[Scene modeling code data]
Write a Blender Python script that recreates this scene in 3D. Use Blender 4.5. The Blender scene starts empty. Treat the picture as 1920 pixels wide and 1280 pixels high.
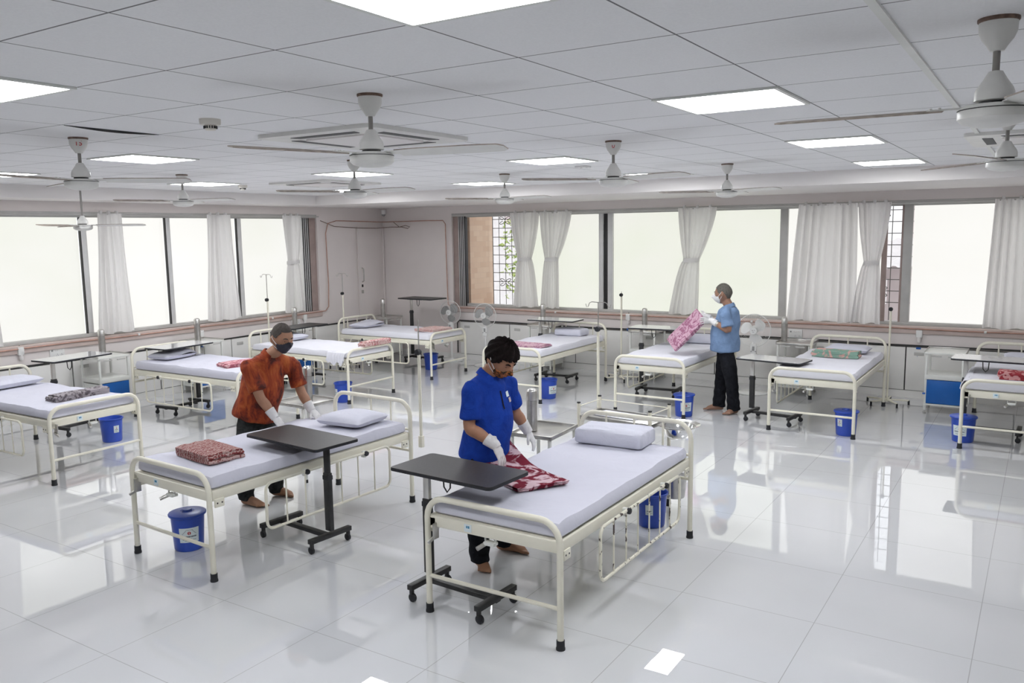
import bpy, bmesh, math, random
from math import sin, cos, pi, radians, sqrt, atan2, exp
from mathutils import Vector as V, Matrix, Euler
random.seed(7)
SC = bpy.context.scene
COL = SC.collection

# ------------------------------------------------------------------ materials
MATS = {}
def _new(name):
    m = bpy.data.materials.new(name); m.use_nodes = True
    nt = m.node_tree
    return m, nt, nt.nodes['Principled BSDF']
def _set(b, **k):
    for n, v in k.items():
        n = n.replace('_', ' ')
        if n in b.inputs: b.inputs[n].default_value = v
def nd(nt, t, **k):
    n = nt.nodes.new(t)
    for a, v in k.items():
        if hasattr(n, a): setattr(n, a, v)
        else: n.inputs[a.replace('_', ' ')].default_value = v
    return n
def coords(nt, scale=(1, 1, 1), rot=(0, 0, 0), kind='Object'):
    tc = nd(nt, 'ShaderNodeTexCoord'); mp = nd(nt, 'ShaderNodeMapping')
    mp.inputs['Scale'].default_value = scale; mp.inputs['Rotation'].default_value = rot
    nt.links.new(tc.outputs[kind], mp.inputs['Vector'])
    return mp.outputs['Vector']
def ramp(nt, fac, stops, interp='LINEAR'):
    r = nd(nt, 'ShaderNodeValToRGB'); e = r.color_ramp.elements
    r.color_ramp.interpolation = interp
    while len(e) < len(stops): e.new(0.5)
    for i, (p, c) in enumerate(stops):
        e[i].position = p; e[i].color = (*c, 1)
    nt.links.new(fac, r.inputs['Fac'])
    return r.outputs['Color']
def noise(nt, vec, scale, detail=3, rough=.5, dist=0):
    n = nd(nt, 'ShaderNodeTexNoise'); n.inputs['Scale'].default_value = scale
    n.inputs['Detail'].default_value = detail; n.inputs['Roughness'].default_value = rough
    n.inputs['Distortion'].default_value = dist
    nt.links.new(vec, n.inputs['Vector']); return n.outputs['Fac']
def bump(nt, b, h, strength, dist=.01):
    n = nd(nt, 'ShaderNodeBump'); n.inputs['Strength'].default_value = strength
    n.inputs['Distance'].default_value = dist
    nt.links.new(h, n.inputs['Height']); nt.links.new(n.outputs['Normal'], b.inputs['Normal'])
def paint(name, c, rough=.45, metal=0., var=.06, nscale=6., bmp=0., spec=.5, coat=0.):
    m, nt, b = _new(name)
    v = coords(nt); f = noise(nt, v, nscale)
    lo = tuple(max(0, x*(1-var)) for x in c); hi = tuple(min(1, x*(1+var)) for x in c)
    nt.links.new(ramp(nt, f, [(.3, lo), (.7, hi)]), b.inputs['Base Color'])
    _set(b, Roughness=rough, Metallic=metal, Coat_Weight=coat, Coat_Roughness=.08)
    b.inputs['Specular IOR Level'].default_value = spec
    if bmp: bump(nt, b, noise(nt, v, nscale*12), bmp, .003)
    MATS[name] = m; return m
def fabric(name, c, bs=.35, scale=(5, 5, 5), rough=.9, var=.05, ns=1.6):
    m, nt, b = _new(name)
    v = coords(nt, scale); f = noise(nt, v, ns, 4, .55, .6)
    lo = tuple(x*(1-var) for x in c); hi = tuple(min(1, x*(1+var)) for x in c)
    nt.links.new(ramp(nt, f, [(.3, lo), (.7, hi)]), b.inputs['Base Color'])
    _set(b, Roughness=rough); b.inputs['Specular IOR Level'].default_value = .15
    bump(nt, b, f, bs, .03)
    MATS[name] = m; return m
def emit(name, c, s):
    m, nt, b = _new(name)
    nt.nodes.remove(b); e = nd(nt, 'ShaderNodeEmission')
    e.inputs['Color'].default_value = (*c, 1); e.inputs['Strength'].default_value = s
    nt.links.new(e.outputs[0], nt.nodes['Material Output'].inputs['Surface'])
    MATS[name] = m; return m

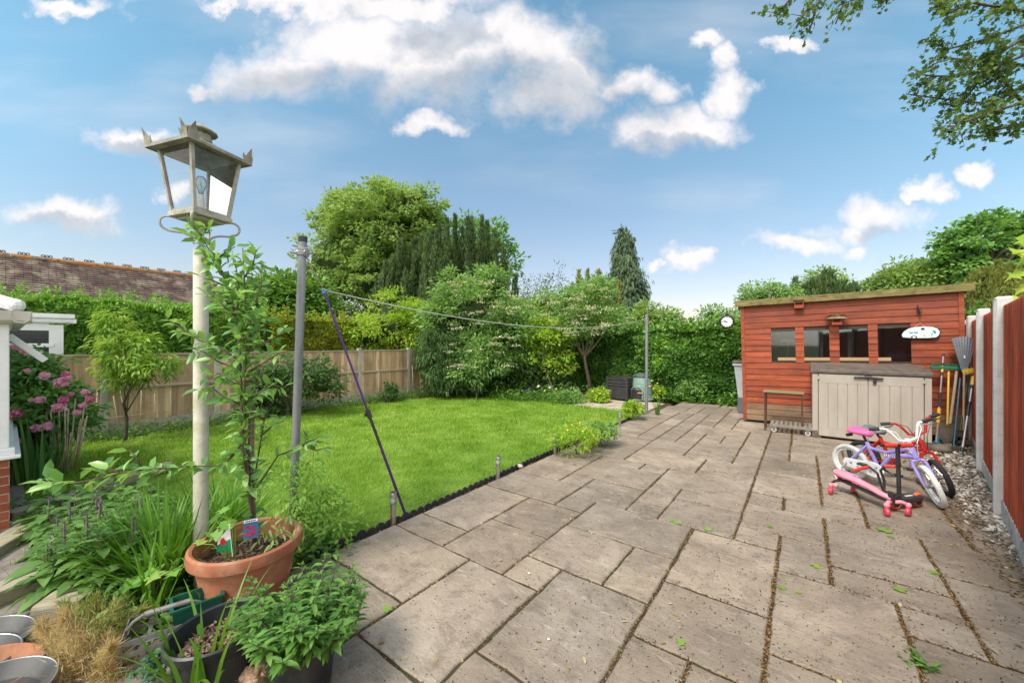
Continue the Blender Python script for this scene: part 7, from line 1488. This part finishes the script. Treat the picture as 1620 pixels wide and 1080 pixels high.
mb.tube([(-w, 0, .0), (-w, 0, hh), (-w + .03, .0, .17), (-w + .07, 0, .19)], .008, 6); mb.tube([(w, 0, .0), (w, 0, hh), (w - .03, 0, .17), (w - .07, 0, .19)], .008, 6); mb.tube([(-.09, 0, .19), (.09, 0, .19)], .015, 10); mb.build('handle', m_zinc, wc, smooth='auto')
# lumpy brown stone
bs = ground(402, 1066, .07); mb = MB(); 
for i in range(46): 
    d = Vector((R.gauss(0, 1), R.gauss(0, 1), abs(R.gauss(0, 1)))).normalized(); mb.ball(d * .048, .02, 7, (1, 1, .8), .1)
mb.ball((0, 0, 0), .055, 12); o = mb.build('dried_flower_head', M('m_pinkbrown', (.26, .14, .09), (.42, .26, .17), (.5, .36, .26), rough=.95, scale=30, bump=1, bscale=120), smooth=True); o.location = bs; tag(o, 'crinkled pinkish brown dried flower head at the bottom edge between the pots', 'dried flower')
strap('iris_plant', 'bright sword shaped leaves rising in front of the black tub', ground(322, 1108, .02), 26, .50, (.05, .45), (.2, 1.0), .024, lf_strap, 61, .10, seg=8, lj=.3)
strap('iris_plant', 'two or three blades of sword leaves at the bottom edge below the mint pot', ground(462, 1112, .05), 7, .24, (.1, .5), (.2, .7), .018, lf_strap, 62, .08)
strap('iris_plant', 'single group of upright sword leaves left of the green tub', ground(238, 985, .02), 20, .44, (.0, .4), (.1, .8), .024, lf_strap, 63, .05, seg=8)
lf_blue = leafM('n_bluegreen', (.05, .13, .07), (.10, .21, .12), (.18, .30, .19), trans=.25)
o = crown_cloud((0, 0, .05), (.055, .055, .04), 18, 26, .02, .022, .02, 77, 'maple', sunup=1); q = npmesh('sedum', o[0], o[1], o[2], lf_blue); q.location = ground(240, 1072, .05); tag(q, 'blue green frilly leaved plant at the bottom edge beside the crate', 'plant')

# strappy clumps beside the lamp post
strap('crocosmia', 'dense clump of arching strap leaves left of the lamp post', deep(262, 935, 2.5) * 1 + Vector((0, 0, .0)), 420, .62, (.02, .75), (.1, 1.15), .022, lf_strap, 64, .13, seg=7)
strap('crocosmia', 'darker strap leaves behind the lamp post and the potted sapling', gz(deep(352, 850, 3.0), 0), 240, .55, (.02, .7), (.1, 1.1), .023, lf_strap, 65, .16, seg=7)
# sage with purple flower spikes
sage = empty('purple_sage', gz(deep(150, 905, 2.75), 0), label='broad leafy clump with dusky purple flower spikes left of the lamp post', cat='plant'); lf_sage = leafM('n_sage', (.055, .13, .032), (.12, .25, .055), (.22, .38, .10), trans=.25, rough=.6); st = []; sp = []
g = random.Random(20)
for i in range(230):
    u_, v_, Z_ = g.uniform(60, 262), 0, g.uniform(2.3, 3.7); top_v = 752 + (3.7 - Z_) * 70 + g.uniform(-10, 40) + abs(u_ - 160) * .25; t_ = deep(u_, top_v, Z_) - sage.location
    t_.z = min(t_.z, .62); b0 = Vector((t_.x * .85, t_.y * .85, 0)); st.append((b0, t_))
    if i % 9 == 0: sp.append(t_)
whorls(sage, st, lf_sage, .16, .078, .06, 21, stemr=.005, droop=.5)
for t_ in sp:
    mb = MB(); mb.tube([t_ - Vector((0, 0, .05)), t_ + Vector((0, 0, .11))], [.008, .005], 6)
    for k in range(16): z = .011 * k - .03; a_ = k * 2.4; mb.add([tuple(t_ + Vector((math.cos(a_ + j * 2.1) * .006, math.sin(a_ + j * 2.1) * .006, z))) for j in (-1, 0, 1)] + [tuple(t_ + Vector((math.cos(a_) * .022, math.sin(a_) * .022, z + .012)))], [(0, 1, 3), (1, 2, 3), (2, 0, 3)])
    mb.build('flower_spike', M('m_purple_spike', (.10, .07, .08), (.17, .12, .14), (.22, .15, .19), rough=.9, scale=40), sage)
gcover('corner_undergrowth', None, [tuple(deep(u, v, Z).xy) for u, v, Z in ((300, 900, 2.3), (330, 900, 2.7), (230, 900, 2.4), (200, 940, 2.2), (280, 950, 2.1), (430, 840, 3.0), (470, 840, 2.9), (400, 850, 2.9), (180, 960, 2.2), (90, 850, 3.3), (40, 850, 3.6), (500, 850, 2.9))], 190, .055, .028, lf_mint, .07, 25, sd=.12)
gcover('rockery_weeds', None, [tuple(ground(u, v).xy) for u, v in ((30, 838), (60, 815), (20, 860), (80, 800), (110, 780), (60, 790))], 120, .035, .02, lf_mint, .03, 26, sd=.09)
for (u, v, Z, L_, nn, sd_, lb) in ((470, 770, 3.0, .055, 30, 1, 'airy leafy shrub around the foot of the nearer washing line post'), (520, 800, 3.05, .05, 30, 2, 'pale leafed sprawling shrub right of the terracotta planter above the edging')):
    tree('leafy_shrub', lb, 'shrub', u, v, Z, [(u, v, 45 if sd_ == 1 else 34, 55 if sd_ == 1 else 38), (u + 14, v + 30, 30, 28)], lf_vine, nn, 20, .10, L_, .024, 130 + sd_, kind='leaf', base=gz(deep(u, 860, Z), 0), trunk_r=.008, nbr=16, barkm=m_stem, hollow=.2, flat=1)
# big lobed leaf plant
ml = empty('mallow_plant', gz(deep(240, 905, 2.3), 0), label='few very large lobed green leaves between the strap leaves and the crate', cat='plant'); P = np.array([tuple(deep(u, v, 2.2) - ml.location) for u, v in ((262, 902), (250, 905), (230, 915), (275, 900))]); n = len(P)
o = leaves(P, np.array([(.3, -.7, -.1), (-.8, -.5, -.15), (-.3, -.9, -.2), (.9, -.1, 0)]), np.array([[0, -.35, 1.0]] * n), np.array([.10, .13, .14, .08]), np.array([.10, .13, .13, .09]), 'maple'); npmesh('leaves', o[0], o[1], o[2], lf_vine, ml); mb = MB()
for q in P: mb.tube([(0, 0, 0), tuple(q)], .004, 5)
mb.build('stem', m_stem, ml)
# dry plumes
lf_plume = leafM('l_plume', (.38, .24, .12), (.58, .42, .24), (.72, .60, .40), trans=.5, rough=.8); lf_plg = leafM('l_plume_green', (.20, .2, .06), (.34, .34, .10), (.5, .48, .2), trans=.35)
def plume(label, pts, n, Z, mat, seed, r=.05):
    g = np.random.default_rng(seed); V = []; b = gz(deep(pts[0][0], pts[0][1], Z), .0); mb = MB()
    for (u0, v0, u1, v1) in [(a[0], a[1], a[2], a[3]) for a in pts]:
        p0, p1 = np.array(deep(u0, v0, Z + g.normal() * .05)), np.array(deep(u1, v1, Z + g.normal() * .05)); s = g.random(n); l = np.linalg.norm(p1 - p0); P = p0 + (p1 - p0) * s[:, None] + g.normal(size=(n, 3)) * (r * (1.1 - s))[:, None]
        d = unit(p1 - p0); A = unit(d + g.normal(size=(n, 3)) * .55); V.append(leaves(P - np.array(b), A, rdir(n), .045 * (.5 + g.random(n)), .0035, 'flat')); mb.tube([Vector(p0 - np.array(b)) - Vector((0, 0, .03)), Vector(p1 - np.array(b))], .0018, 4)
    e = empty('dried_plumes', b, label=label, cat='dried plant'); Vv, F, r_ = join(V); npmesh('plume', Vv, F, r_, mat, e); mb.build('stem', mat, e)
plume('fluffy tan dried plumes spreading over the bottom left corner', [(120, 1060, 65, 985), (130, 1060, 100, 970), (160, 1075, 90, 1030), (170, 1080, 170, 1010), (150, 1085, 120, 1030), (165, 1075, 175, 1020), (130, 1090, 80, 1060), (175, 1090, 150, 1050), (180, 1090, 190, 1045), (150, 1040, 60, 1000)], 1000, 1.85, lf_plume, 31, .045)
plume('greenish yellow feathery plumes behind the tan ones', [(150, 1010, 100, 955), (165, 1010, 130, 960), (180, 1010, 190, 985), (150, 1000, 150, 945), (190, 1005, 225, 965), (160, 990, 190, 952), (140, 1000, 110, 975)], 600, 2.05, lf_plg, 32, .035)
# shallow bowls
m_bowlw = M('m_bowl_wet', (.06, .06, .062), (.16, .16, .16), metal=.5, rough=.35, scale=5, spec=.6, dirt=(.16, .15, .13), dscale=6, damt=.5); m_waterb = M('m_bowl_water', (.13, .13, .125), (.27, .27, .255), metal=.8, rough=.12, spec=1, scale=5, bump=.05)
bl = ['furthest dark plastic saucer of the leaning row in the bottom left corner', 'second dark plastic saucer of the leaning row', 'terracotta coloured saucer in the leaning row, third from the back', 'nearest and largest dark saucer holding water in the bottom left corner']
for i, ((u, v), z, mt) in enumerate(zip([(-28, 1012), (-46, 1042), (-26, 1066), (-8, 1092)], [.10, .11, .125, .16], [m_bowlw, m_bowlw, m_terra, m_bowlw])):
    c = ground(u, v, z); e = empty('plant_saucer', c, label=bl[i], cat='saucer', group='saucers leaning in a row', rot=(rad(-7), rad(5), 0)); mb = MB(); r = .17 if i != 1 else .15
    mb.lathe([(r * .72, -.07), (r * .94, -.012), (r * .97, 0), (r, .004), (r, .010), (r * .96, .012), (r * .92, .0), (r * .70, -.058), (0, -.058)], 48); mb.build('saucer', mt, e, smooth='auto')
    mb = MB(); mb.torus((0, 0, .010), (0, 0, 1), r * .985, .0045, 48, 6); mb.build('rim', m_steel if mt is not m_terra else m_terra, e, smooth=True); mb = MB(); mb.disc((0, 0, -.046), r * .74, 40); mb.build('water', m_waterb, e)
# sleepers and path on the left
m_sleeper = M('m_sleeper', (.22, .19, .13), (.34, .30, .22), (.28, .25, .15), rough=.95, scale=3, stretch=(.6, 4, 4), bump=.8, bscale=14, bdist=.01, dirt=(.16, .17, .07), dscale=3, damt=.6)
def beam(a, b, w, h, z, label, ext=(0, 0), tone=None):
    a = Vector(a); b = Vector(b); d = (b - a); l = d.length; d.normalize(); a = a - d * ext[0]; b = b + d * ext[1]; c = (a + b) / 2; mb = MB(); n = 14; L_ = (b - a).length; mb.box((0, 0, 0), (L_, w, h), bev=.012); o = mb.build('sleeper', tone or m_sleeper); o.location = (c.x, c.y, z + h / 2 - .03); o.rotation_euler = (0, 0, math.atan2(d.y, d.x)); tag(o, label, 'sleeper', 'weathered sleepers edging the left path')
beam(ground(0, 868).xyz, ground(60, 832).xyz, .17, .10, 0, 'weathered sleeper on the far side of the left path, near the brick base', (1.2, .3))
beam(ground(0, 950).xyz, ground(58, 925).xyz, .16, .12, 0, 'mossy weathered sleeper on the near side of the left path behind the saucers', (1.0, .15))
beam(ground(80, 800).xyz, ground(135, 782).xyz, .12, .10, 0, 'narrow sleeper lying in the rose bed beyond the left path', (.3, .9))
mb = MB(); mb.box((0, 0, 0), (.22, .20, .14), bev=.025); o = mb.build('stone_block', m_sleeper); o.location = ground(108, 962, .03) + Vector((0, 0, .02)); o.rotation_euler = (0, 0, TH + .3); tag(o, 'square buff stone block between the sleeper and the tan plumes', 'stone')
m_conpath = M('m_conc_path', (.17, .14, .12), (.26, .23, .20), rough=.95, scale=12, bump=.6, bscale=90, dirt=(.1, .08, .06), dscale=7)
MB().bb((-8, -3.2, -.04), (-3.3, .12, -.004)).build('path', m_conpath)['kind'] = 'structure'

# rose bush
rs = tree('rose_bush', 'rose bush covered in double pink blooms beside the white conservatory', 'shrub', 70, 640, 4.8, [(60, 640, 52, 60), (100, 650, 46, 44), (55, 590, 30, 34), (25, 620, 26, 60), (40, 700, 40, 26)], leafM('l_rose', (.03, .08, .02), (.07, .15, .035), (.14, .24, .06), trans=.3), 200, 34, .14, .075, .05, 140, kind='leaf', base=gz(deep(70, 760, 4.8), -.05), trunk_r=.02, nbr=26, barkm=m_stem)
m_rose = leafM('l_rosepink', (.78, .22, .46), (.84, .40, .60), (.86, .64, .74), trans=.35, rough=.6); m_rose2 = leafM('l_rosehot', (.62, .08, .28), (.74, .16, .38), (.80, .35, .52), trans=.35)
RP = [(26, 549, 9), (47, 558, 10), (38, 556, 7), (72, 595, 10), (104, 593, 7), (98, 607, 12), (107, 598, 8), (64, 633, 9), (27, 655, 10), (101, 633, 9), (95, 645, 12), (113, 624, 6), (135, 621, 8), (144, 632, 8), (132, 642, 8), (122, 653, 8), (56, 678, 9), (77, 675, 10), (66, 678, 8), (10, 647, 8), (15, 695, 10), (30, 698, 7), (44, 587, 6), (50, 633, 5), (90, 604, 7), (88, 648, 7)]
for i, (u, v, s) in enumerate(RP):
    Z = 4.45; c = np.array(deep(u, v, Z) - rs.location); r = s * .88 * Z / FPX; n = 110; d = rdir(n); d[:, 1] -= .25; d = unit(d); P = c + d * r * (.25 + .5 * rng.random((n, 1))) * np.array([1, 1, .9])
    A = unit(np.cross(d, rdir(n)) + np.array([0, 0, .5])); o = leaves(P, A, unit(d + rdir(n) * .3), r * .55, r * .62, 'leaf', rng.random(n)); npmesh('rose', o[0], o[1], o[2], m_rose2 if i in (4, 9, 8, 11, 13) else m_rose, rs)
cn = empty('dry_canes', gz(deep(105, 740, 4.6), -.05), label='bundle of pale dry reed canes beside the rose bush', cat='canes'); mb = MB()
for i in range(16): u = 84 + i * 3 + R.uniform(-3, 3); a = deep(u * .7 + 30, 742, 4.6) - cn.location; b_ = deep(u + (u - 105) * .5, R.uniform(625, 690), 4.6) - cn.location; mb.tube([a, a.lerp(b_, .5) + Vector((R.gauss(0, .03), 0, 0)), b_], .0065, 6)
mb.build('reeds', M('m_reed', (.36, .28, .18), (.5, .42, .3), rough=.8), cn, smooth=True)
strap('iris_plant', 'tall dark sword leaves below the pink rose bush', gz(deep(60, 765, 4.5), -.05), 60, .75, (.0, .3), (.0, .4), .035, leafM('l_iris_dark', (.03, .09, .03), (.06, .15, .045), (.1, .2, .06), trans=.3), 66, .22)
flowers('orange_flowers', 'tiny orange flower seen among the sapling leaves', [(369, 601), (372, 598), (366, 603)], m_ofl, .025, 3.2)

What you need to do: From the first line above down to the line with "COL = SC.collection", reproduce every line and no others, omitting pictures.

Answer to this task:
Write a Blender Python script that recreates this scene in 3D. Use Blender 4.5. The Blender scene starts empty. Treat the picture as 1920 pixels wide and 1280 pixels high.
import bpy, bmesh, math, random
from math import sin, cos, pi, radians, sqrt, atan2, exp
from mathutils import Vector as V, Matrix, Euler
random.seed(7)
SC = bpy.context.scene
COL = SC.collection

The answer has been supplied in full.